After spending an hour with Ruth walking around the Royal Academy’s 2011 Summer Exhibition we were left rather speechless. The most poignant work being the photography in the Wohl room. These works demonstrated such incredible technique which was used to create works of real imagination. Skill was at play in these works. Wandering through the rooms seemed to be a wander through painted works where technical skill seemed less and less demonstrable – and this was set in such intense relief after we ventured to the Watteau exhibition.
The work of Watteau displays such refined technique and the beauty of these works appears to lie in his mastery of drawing. His works capture the fleshy substance of his subjects with such accuracy with an economical use of line. It is such an incredible technique that is awe-inspiring; such as the transcendentalism found in the virtuosity of Liszt and others. But does a virtuosic technique make this better art?
There seems to greater acceptance of modern art than music but do we see virtuosic technique in some works of art that adorned the walls of the RA? We were left feeling less inspired by some of the works selected for display. Perhaps these works demand more than a study of their technique – are we obliged to consider the process and the thinking behind the work? Are we indeed obliged as viewers of work created in recent years to engage with artist biography and extra-artistic concerns to enable a fuller viewing? Do we miss something by not engaging with context?
Issues of technique are beyond objective discussion. Or is it? Do we get an immediate sense of technical competency when viewing/hearing a work? Perhaps good technique is one that wills us to accept the work as art. A transcendental technique being one that not only persuades us unquestioningly that it is art, but we become embroiled in it’s existence as art and feel something. Technique after all is merely the method through which artists communicate intentions; if we are coerced into the exchange of intentions then the work of art is successful. If indeed art can be successful, or unsuccessful.
At over one thousand works on display it is a fascinating experience to wander through the rooms. Rarely can one interact with so much recent work in one space. With such a confrontation of “new” one can feel overwhelmed by the variety but there seemed to greater homogeneity – stylistically – this year. Like Times New Roman in word processing, or Sibelius in music – is art becoming homogenised? Or is it that my experiences are numbed from an over-saturation?
Can we ever separate the how from the why? A point Ruth made as we exited the RA. I prefer to engage less with the life before the art object and be able to accept it detached from the world.

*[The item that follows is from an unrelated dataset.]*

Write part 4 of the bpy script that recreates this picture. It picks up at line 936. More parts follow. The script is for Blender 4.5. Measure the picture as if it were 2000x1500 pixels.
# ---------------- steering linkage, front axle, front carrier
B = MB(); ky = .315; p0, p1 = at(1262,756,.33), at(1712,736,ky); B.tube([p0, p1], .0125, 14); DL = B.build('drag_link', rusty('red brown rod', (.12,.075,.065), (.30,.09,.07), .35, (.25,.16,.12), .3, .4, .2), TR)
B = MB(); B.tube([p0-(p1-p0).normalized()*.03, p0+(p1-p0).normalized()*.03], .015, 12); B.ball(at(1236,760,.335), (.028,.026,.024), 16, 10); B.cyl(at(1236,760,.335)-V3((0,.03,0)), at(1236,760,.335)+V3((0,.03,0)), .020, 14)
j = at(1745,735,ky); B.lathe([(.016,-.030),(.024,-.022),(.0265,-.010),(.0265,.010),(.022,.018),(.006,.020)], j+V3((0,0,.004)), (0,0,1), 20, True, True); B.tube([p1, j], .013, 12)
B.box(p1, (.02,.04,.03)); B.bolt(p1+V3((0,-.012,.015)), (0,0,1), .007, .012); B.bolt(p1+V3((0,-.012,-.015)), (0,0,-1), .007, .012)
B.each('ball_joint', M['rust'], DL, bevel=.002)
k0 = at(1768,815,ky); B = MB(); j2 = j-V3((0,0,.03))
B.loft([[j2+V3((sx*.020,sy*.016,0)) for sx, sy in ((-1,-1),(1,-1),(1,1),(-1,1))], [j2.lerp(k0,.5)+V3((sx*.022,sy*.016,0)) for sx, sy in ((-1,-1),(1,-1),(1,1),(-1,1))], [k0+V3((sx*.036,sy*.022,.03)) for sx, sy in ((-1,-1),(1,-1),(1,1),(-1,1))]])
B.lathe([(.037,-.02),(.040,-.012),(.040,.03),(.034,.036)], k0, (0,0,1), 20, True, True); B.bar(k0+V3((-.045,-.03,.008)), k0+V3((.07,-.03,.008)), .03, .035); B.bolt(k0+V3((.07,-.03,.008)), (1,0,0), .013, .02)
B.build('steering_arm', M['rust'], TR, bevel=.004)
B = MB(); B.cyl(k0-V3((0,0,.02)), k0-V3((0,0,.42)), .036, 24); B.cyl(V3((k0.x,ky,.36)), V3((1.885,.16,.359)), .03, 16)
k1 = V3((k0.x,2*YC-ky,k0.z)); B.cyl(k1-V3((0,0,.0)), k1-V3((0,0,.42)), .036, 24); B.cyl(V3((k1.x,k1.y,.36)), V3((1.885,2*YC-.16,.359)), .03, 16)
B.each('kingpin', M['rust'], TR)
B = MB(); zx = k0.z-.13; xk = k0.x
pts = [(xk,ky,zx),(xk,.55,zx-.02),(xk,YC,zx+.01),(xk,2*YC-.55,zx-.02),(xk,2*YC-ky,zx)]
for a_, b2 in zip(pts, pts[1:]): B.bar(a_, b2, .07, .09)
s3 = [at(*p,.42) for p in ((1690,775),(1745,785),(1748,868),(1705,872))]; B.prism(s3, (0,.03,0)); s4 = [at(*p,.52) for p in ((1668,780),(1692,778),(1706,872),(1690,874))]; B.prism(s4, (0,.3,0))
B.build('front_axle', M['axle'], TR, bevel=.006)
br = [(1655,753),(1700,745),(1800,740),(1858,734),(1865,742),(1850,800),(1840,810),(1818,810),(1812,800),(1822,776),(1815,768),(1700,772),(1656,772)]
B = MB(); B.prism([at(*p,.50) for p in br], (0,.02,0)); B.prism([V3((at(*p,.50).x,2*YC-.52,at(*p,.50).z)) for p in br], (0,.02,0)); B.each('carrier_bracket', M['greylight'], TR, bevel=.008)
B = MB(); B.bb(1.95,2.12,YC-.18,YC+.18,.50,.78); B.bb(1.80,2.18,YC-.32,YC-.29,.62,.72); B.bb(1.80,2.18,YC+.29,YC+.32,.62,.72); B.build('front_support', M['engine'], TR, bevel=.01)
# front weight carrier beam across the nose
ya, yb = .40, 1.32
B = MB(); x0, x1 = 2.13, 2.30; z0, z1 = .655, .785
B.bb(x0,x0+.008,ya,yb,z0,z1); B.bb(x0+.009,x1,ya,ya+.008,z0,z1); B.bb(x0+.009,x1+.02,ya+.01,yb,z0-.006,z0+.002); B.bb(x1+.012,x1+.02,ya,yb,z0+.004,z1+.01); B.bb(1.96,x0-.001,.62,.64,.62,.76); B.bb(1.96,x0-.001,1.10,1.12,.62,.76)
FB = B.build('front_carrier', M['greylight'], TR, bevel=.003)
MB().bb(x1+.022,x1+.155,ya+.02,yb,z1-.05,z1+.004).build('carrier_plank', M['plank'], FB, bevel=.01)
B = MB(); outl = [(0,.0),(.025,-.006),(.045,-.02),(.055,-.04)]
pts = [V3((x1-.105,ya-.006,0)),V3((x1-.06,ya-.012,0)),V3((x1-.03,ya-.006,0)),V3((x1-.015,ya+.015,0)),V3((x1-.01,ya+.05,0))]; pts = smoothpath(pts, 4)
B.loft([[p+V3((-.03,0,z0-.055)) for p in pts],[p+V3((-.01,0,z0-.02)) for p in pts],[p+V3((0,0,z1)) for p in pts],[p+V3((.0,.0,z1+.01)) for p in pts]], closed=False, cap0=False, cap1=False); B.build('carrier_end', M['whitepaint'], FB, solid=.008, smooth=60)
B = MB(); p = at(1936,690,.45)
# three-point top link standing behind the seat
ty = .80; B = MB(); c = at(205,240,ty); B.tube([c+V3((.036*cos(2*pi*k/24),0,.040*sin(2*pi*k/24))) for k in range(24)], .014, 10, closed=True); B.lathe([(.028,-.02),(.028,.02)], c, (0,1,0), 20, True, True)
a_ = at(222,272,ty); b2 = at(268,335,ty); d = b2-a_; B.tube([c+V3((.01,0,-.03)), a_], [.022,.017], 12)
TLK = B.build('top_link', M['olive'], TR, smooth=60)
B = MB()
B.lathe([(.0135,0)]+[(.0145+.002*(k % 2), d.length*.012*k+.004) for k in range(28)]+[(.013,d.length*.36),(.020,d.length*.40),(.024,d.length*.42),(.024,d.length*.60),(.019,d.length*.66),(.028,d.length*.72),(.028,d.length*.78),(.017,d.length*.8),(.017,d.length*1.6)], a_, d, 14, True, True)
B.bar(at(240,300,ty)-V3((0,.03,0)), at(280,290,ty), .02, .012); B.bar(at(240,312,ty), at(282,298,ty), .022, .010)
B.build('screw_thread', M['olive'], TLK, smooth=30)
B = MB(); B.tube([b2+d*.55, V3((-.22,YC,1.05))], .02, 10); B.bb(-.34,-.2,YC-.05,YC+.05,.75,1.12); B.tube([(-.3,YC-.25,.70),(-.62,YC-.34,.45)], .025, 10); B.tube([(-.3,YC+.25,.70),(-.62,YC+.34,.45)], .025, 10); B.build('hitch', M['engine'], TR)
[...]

Art should speak for itself. Perhaps some art needs questions. I’ve certainly written enough in this blog entry.
One response to “Can art speak without technique?”
What an interesting post! How wonderful that such negligible art has inspired such thinking. It may, however, have been the juxtapostion of these hundreds of contemporaries with the drawings of Watteau that necessitates such worry. Certainly, individuality was sorely lacking apart from in the photographs. You’re right, there’s next to no context at the RA show forcing each individual piece to work harder – too hard in most cases. The whole exhibition also asks if there can be any such thing as an amateur artist. To be any sort of artist, the art has to be at the absolute centre of the life. One can’t dabble in art. Consummate mastery such as Watteau’s – that page full of beautiful hands for instance – required rigour, and much later at the fin-de-siecle, the poets lived and died for their art. How different things are now.